To the San Luis Obispo community, City Council, SLO REP, and fellow stewards of our urban canopy: 

I have lived and worked in downtown San Luis Obispo for over a decade in the fields of land planning, ecological stewardship, and urban landscape systems. I am writing in response to the recent council decision approving removal of the mature oak at the future Performing Arts Theater site. 

This letter is not written in anger, nor in dismissal of the value of a performing arts venue. Our city benefits deeply from cultural infrastructure. The question before us is not “theater or tree.” The question is whether we are willing, even at a late stage, to reconsider how those two can coexist. 

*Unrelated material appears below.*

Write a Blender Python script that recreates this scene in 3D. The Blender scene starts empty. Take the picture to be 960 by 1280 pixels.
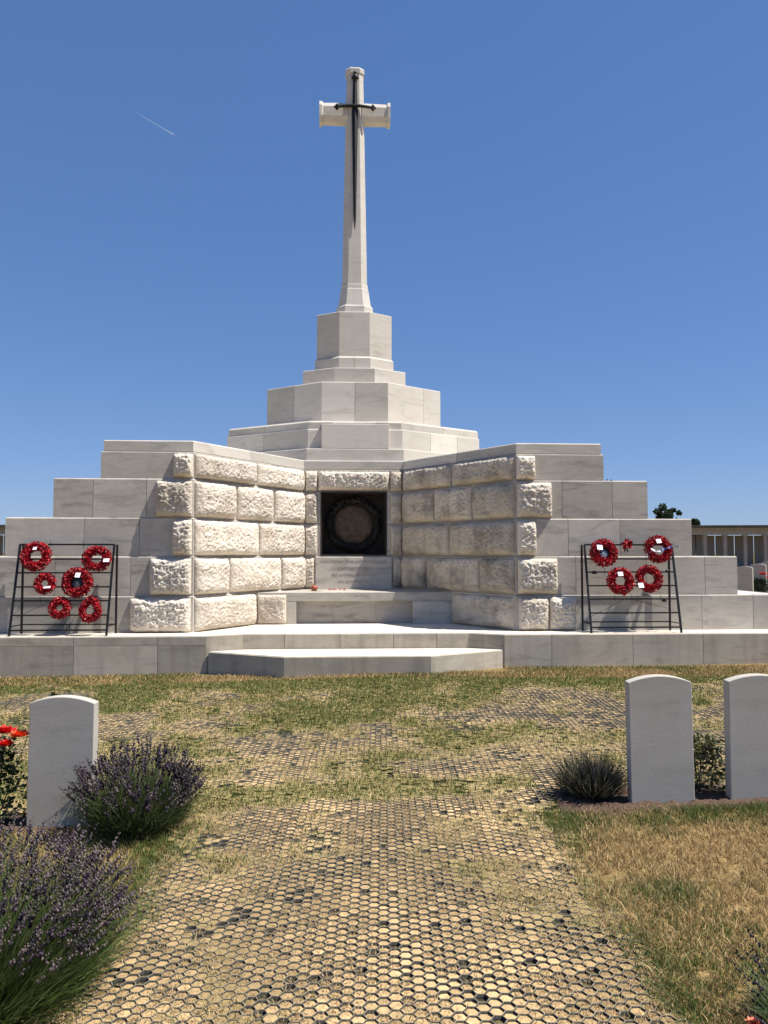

The framing of inevitability

During deliberation, the situation was framed as an unavoidable choice: the viability of the theater or the preservation of the oak. Respectfully, in the built environment, such binaries are rarely absolute. Architecture and site planning are iterative disciplines. Redesign, footprint adjustment, phasing alteration, structural bridging, and hybrid solutions are common responses to unexpected constraints. Mature, legacy trees are not decorative elements; they are fixed ecological infrastructure. In responsible development practice, they are treated as non-negotiable design drivers. 

The oak remains standing. The building has not yet been constructed. Drawings can change. 

Significance 

A mature oak provides ecological functions that cannot be replaced through new planting in any meaningful timeframe, including: 

• Long-term carbon sequestration 

• Urban heat mitigation 

• Established habitat networks 

• Soil stabilization 

• Cultural continuity and spatial grounding 

Replacement trees, while beneficial, do not substitute for a legacy organism that has shaped its block for decades. Urban forestry totals do not offset singular heritage loss. 

Alternative pathways

If the current position is that redesign is financially unviable at this stage, that assertion deserves transparent exploration before removal proceeds. Potential pathways include: 

• Independent architectural feasibility review by firms unaffiliated with the current design team 

• Targeted community fundraising dedicated to redesign costs 

• Phased construction adjustments 

• Structural bridging or foundation reconfiguration 

• Public-private subsidy collaboration

If both arts infrastructure and canopy preservation are civic priorities, viability should not hinge solely on late-stage financial constraints. 

Request for pause 

Before removal proceeds, I respectfully request: 

• A short-term delay in tree removal

• A publicly announced 30-day feasibility exploration window 

• Formation of a small technical review group including independent architects, certified arborists, structural engineers, and urban forestry representatives 

• Public release of cost analyses comparing preservation alternatives 

If preservation is ultimately determined to be impossible after such a review, the community will at least know every option was responsibly explored. 

Why this matters

This moment establishes precedent. If late-stage inconvenience becomes sufficient grounds for removal of protected legacy trees, future preservation commitments weaken in practice. San Luis Obispo has long identified itself as a community rooted in stewardship. This is an opportunity to demonstrate that stewardship includes flexibility, creativity, and collective problem-solving—even when inconvenient. 

I remain open to contributing constructively to any collaborative effort aimed at preserving the oak while ensuring the theater’s success.